La traversée des sens
Ce qui m’a le plus marqué ce sont les odeurs. La délicieuse senteur du café chaud en début de journée en traversant la première classe. Le remugle des sièges dans les wagons les plus anciens. La fragrance du savon dans les toilettes, parfois lavande, parfois boisée, toujours différente, plus ou moins forte jusqu’à piquer les narines. Et puis le bouquet des pins, le parfum des fleurs de montagne, de l’eau bourdonnante quand on ouvre la fenêtre, les effluves de la ferme et de ses vaches aux cloches grelottantes. Qui eu cru que les odeurs pouvaient autant faire voyager, imprégner.

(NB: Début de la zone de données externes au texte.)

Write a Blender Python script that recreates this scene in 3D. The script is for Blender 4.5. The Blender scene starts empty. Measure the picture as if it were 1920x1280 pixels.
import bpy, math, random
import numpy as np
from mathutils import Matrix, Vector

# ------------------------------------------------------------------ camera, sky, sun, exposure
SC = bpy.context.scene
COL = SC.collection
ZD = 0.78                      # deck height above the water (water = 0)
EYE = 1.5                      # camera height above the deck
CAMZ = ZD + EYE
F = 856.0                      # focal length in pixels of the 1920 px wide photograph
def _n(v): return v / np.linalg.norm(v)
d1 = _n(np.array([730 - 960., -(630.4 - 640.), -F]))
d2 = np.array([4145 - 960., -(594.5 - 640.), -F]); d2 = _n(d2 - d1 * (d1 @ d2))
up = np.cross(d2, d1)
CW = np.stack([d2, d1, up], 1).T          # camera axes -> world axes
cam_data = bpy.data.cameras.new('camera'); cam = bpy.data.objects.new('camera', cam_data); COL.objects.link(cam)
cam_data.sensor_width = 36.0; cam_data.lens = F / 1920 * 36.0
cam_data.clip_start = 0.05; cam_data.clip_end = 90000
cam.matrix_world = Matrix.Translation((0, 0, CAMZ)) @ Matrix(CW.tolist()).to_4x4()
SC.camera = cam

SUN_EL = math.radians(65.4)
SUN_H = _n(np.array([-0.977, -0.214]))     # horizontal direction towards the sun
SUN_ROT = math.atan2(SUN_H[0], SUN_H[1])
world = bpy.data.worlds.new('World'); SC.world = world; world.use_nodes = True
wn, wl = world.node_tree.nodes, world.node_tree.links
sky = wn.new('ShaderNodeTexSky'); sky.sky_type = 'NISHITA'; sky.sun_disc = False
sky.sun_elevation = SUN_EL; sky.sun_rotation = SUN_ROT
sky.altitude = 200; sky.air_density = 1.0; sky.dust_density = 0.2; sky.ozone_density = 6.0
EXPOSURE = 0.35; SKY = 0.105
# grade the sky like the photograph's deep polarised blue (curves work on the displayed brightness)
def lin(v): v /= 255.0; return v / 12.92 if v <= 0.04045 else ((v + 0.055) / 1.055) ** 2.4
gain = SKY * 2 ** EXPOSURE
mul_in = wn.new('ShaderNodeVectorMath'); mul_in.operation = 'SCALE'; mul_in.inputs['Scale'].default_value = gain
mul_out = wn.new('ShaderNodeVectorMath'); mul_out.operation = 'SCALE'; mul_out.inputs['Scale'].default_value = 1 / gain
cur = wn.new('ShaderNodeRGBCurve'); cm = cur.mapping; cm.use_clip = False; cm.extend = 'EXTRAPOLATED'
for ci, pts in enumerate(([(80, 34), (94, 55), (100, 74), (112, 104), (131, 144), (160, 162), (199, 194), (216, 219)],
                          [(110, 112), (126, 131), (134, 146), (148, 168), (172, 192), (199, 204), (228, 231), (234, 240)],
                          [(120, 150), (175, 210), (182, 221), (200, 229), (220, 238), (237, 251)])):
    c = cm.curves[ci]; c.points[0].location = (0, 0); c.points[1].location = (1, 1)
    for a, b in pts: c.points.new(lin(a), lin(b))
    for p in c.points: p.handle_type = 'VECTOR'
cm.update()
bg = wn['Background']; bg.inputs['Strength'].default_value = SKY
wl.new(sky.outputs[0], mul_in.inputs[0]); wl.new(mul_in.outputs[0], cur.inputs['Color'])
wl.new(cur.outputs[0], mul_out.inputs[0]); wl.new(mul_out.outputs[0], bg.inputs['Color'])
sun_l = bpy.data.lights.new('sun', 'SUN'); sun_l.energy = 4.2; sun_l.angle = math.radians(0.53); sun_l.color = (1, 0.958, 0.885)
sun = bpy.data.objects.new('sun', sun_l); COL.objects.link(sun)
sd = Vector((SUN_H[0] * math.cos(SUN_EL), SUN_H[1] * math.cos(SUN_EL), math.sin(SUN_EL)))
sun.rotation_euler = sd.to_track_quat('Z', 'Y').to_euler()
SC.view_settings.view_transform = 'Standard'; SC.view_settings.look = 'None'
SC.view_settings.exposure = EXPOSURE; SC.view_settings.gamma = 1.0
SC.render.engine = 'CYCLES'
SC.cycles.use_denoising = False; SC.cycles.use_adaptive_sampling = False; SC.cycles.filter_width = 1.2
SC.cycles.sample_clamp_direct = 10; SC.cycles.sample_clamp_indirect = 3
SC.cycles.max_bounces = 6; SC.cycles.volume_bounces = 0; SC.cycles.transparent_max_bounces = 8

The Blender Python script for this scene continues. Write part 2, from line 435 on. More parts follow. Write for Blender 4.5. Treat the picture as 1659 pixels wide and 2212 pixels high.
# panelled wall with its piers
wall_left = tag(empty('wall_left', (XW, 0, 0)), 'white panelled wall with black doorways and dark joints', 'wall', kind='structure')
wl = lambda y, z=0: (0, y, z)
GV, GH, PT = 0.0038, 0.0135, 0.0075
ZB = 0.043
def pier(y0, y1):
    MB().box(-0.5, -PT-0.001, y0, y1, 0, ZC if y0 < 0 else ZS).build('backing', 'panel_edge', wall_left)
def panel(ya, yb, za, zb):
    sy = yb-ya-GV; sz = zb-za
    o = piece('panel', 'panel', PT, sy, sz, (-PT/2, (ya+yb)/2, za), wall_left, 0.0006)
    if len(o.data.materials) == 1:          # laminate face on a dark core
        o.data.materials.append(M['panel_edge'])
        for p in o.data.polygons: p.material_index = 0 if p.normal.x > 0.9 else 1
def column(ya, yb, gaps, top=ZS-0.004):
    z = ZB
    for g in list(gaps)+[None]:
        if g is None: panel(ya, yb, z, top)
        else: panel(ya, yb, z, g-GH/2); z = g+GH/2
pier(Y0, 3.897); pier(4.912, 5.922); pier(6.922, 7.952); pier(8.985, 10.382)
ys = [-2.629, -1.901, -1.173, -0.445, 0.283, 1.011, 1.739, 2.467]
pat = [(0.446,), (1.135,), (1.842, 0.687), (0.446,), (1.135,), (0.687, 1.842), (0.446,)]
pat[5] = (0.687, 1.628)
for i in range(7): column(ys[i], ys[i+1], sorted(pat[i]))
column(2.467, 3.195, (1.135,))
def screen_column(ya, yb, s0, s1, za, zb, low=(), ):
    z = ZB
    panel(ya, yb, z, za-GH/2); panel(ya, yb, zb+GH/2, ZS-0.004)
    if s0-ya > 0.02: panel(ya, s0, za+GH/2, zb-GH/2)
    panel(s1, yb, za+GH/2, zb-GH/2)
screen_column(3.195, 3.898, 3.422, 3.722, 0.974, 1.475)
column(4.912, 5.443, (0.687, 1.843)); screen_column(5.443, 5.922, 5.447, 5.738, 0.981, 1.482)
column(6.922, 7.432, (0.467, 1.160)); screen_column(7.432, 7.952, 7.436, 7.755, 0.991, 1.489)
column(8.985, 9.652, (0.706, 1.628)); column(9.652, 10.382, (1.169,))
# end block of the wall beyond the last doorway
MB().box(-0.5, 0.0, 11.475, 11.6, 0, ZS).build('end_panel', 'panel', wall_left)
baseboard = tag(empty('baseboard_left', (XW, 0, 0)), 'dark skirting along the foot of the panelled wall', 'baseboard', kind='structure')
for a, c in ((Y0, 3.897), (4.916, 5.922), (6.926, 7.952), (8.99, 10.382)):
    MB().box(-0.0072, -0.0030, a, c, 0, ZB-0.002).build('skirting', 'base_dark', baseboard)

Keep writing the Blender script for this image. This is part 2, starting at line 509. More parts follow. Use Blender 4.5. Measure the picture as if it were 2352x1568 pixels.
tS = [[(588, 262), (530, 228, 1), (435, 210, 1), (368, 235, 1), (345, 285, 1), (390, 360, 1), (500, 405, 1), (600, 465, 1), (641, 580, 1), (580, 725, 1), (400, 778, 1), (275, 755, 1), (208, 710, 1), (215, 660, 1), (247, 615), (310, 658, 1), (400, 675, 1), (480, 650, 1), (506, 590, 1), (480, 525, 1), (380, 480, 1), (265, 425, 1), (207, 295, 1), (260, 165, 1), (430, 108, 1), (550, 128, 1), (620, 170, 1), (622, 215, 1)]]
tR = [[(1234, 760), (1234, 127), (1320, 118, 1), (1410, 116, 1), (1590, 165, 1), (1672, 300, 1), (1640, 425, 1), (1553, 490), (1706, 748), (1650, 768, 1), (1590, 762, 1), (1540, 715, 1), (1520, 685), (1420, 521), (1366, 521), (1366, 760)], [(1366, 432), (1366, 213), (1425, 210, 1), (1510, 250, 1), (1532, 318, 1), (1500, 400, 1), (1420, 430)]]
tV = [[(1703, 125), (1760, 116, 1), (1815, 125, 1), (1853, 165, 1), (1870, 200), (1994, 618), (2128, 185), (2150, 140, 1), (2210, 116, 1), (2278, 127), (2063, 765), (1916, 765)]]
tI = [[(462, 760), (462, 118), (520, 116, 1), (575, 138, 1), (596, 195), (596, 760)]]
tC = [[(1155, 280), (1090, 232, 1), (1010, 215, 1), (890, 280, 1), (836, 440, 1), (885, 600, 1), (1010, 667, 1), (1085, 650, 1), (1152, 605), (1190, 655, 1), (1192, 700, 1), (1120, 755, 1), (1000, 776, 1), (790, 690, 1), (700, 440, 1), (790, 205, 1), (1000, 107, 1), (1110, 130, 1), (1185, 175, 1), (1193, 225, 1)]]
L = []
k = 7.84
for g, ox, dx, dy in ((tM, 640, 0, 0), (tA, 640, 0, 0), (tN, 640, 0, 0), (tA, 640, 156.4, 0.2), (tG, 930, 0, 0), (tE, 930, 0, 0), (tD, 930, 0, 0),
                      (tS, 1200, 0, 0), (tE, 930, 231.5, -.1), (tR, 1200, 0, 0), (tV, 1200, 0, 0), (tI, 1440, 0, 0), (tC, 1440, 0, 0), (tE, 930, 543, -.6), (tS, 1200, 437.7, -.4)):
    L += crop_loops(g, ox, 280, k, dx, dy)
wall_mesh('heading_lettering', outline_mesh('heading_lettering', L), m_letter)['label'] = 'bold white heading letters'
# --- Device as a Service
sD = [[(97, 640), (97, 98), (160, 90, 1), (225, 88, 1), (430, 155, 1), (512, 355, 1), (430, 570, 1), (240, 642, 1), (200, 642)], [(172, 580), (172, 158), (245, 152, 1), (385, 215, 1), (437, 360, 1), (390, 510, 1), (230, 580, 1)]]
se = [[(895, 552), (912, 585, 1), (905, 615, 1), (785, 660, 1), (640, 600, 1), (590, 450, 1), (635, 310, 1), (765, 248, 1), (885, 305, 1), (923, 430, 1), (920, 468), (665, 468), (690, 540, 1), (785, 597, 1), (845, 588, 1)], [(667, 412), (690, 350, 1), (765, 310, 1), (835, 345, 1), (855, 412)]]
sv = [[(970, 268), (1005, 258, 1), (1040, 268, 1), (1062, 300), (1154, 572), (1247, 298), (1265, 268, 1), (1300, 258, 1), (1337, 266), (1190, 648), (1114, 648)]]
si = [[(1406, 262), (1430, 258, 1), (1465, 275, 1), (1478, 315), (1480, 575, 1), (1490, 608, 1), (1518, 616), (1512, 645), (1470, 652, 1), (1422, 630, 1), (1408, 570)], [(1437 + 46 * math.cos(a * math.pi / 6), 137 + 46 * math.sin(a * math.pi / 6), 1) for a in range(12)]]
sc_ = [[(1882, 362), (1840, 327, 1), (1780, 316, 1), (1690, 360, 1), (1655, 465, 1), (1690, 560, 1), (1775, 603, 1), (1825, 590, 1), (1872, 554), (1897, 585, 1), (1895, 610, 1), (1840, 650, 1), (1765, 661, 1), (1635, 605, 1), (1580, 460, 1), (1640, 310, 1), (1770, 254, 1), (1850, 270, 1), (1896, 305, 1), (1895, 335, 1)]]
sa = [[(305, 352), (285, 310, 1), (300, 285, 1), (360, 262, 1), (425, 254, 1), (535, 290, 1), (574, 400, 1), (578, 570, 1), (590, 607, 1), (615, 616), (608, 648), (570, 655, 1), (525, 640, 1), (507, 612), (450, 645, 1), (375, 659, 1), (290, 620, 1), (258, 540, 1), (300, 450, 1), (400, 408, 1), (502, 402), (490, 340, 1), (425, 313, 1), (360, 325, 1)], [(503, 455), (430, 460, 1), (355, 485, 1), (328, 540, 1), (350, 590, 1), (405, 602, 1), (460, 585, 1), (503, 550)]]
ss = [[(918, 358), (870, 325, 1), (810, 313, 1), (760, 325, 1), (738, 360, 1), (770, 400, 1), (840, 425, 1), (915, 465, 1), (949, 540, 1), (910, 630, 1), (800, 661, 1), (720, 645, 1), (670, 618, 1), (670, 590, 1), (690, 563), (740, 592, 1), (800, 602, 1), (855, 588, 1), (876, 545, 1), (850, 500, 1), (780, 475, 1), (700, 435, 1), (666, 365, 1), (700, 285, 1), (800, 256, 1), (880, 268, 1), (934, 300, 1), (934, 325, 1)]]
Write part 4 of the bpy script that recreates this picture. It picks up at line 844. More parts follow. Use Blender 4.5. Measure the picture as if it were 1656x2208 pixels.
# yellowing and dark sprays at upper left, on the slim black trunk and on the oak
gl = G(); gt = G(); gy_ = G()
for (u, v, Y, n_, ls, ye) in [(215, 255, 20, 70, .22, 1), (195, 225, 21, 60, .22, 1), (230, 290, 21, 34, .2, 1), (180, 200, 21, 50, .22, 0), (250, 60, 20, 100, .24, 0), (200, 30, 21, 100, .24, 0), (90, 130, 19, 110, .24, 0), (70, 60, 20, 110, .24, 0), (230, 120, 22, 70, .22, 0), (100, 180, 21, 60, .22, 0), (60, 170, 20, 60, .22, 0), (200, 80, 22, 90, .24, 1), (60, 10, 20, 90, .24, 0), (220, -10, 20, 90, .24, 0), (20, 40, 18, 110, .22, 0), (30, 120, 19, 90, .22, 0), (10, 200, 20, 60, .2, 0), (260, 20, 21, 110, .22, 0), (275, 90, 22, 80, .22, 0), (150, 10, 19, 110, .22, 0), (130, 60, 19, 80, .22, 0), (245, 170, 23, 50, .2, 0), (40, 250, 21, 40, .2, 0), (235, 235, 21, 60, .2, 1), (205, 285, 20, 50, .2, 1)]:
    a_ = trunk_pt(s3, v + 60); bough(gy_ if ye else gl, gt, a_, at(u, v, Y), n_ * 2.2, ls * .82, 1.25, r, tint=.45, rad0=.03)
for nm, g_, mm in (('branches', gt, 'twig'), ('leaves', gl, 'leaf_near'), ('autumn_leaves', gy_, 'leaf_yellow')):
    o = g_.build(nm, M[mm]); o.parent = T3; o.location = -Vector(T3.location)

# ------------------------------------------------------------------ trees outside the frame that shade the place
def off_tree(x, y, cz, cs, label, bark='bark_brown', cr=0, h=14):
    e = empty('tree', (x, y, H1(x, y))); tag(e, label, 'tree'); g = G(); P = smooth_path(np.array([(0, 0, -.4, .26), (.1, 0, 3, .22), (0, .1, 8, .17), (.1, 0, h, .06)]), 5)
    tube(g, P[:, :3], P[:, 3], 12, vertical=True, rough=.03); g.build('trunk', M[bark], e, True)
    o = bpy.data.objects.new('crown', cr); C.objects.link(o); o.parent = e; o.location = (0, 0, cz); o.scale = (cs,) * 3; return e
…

Il y a tous ces trains, ces wagons aux formes, aux sièges, aux fenêtres différentes. Aucun ne se ressemble sauf de l’extérieur avec leur jolie peinture rouge. Il y a le vent qui emporte les cheveux, parfois chaud, parfois froid selon si l’on passe dans un tunnel ou si le train navigue sur l’ubac. Cela nous rappelle à quel point l’extérieur est mouvant, tangible depuis notre coffre de métal. Et puis les rails qui défilent, qui tournent, qui montent avant de redescendre en serpent. On dirait qu’ils jouent, à faire les formes les plus impressionnantes, à chercher jusqu’où le train pourra aller, à quel point il pourra encercler les lacs d’eau transparente, grimper la montagne jusqu’à s’enfoncer dans les profondeurs des Alpes.